• Task directions
Print exactly the lines from the first one down to the line that contains "balustrade('long glass balustrade", both included, and skip the pictures.
────────────────────
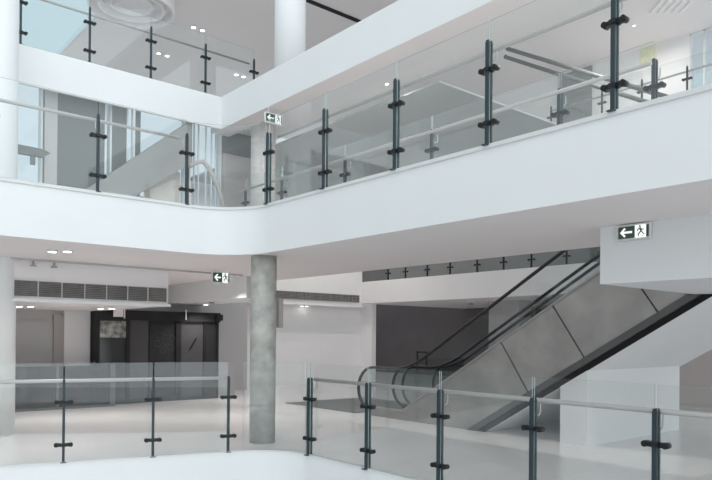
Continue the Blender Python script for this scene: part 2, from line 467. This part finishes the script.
# ground gallery (in front)
aL = math.atan2(D1.y, D1.x) + PI      # local x along the edge, y to the floor side
inset = .012
nL = Vector((-1, 0)); nL = Vector((D1.y, -D1.x)); nL = nL if nL.x < 0 else -nL
def q1(t): v = p1(t) + nL * inset; return (v.x, v.y)
tl = [.797, 1.827, 2.937, 4.047, 5.157]
xr = [1.82, 3.05, 4.27, 5.49, 6.70, 7.92]
posts = [(*q1(t), aL, False) for t in tl] + [(x, C1.y + inset, 0, True) for x in xr]
cc = arc(cen1.x, cen1.y, R1 + inset, a_s, PI / 2, 16)
cc = cc[1:-1]
panels = runs([q1(t) for t in reversed(tl)]) + [cc] + runs([(x, C1.y + inset) for x in xr])
ro = .13
rl = [(*(p1(t) + nL * (inset + ro)), 1.045) for t in (5.4, .76)]
rr = [(x, C1.y + inset + ro, 1.045) for x in (1.75, 8.1)]
balustrade('long glass balustrade along the ground gallery in front, with rounded corner', (C1.x, C1.y, .004), posts, panels, [rl, rr])

# middle gallery
yl = [-.89, -2.21, -3.55, -4.9]
xr = [.85, 2.24, 3.62, 4.99, 6.36, 7.74, 9.1]
posts = [(-inset, y, PI / 2, False) for y in yl] + [(x, inset, 0, True) for x in xr]
panels = runs([(-inset, y) for y in reversed(yl)]) + [arc(R2, -R2, R2 + inset, PI, PI / 2, 18)[1:-1]] + runs([(x, inset) for x in xr])
balustrade('glass balustrade on the middle floor edge above the white fascia', (0, 0, H2), posts, panels,
           [[(-inset - ro, -5.2, 1.03), (-inset - ro, -.95, 1.03)], [(.92, inset + ro, 1.03), (9.4, inset + ro, 1.03)]])

# top gallery, left side
yl = [2.6, 1.386, .156, -1.074, -2.3, -3.53]
posts = [(X3 - .04, y, PI / 2, False) for y in yl]
balustrade('glass balustrade on the top floor at upper left', (X3, 0, H3), posts, runs([(X3 - .04, y) for y in reversed(yl)]),
           [[(X3 - .17, -4, 1.0), (X3 - .17, 2.55, 1.0)]], railmat='railwarm', railr=.022)

# rear side of the middle gallery
xs = [-2.7, -1.35, .56, 2.57, 4.71, 5.88]
balustrade('second glass balustrade on the back edge of the middle floor bridge', (0, 1.72, H2), [(x, 1.72, 0, x > 4) for x in xs],
           runs([(x, 1.72) for x in xs]), [[(-2.8, 1.60, 1.0), (5.9, 1.60, 1.0)]])

# far side of the well, middle storey
xs = [-7.69, -6.83, -5.81, -4.83, -3.74, -2.76, -1.80, -.69, .35, 1.4, 2.5]
balustrade('dark railing with black clamps on the far white floor band', (-3, 10.36, H2), [(x, 10.36, 0, False) for x in xs],
           runs([(x, 10.36) for x in xs]), [[(-7.7, 10.48, 1.03), (2.6, 10.48, 1.03)]], black=True)
# far side, top storey
xs = [-1.2, .3, 1.35, 2.43, 3.5, 4.6]
balustrade('distant railing high up before the bright far window', (2, 10.36, H3), [(x, 10.36, 0, False) for x in xs],
           runs([(x, 10.36) for x in xs]), [[(-1.3, 10.48, 1.0), (4.7, 10.48, 1.0)]], black=True)

# ------------------------------------------------------------------ escalators
def deck(x): return .587 * x + .314
def und(x): return .589 * (x - 1.79)
XE = 5.40
def hand_path(y):
    pts = []
    for i in range(13):
        a = -PI / 2 - PI * i / 12
        pts.append((-1.22 + .47 * math.cos(a), y, .55 + .46 * math.sin(a)))
    # flat, then easing into the slope
    pts += [(-.9, y, 1.01), (-.6, y, 1.012)]
    for i in range(1, 9):
        x = -.6 + .9 * i / 8
        s = i / 8
        pts.append((x, y, 1.012 + .264 * s * s))
    k = 1.276 - .587 * .3
    pts += [(x, y, .587 * x + k) for x in (1, 2, 3, 4, 5)]
    pts += [(5.55, y, .587 * 5.5 + k), (5.9, y, 4.5), (6.4, y, 4.55), (7.0, y, 4.56)]
    return pts
def escalator(y0, y1, label, near):
    root = empty('escalator', (0, y0, 0), label, 'escalator', 'escalators rising to the middle floor')
    L = Vector((0, y0, 0))
    w = y1 - y0
    low = .16
    xd = (low - .314) / .587
    seams = [-1.25, 2.16, 3.18, 4.32, XE]
    def clad_panel(xa, xb):
        # joints run square to the slope
        def f(bm):
            dx = .42
            def lowx(x): return x + dx
            top = lambda x: max(low, deck(x)) if x > xd else low
            bot = lambda x: max(0.0, und(x) + .22)
            g = .012
            a, b = xa + g, xb - g
            if xa < 0: poly = [(a, 0.0), (a, low), (xd, low)]
            else:
                poly = [(a + .56, bot(a + .56)), (a, top(a))]
            if xb >= XE: poly += [(XE, top(XE)), (XE, bot(XE))]
            else: poly += [(b, top(b)), (b + .56, bot(b + .56))]
            if xa < 0: poly += [(1.42, 0.0)]
            prism(bm, poly, 0, .03, 'y')
        return f
    if near:
        for a, b in zip(seams, seams[1:]):
            ob('cladding_panel', clad_panel(a, b), M['cladding'], root)
        ob('joint_backing', lambda bm: prism(bm, [(-1.2, .02), (-1.2, low - .02), (xd, low - .02), (XE - .02, deck(XE) - .03), (XE - .02, und(XE) + .24), (1.45, .04)], .03, .06, 'y'), M['seam'], root)
        ob('trim_strip', lambda bm: prism(bm, [(1.42, 0), (5.27, 2.265), (5.474, 2.265), (1.62, 0.0)], -.02, .05, 'y'), M['steel_trim'], root)
        ob('shadow_gap', lambda bm: prism(bm, [(1.63, .0), (5.474, 2.265), (5.635, 2.265), (1.80, 0.0)], .03, .056, 'y'), M['black'], root)
    else:
        ob('cladding_panel', lambda bm: prism(bm, [(-1.25, 0), (-1.25, low), (xd, low), (XE, deck(XE)), (XE, und(XE) + .1), (1.62, 0)], 0, .03, 'y'), M['cladding'], root)
    ob('cladding_panel', lambda bm: prism(bm, [(-1.25, 0), (-1.25, low), (xd, low), (XE, deck(XE)), (XE, und(XE) + .1), (1.62, 0)], w - .03, w, 'y'), M['cladding'], root)
    def steps(bm):
        n = 17; rise = H2 / n; run = rise / .587
        poly = [(-1.24, .0), (-1.24, .02), (0.0, .02)]
        x, z = 0.0, .02
        for i in range(n - 3):
            z += rise; poly.append((x, z)); x += run; poly.append((x, z))
        poly += [(x, z - .35), (.6, .0)]
        prism(bm, poly, .12, w - .12, 'y')
    ob('steps', steps, M['steel_trim'], root)
    if near:
        def guard(bm):
            box(bm, .07, .06, 1.0, .095, .085, 1.37); box(bm, .32, .06, 1.1, .345, .085, 1.37); box(bm, .05, .06, 1.35, .365, .085, 1.38)
        ob('entry_guard', guard, M['blackrub'], root)
    for yy in (0.0, w - .14):
        ob('deck', lambda bm, yy=yy: prism(bm, [(-1.25, low), (-1.25, low + .03), (xd - .02, low + .03), (XE, deck(XE) + .035), (XE, deck(XE)), (xd, low)], yy - .01, yy + .15, 'y'), M['railwarm' if near and yy == 0 else 'steel_trim'], root)
        yc = yy + .07
        hp = hand_path(yc)
        def glass(bm, hp=hp, yc=yc):
            poly = [(p[0], p[2]) for p in hp if p[0] < 5.2]
            poly = [( -1.22 + (x + 1.22) * (.94 if x < -1.2 else 1), z - (.03 if z > .6 else -.03)) for x, z in poly]
            poly += [(5.2, deck(5.2) + .03), (xd, low + .03)]
            prism(bm, poly, yc - .006, yc + .006, 'y', 0, 0)
        ob('glass_side', glass, M['esglass'], root)
        ob('handrail', lambda bm, hp=hp: tube(bm, hp, .036, 10, .8), M['blackrub'], root)
    return root
escalator(3.90, 5.06, 'nearer escalator with grey cement side panels rising to the right', True)
escalator(5.22, 6.38, 'second escalator, mostly hidden behind the nearer one', False)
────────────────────
• Written response
Continue the Blender Python script for this scene: part 2, from line 467. This part finishes the script.
# ground gallery (in front)
aL = math.atan2(D1.y, D1.x) + PI      # local x along the edge, y to the floor side
inset = .012
nL = Vector((-1, 0)); nL = Vector((D1.y, -D1.x)); nL = nL if nL.x < 0 else -nL
def q1(t): v = p1(t) + nL * inset; return (v.x, v.y)
tl = [.797, 1.827, 2.937, 4.047, 5.157]
xr = [1.82, 3.05, 4.27, 5.49, 6.70, 7.92]
posts = [(*q1(t), aL, False) for t in tl] + [(x, C1.y + inset, 0, True) for x in xr]
cc = arc(cen1.x, cen1.y, R1 + inset, a_s, PI / 2, 16)
cc = cc[1:-1]
panels = runs([q1(t) for t in reversed(tl)]) + [cc] + runs([(x, C1.y + inset) for x in xr])
ro = .13
rl = [(*(p1(t) + nL * (inset + ro)), 1.045) for t in (5.4, .76)]
rr = [(x, C1.y + inset + ro, 1.045) for x in (1.75, 8.1)]
balustrade('long glass balustrade along the ground gallery in front, with rounded corner', (C1.x, C1.y, .004), posts, panels, [rl, rr])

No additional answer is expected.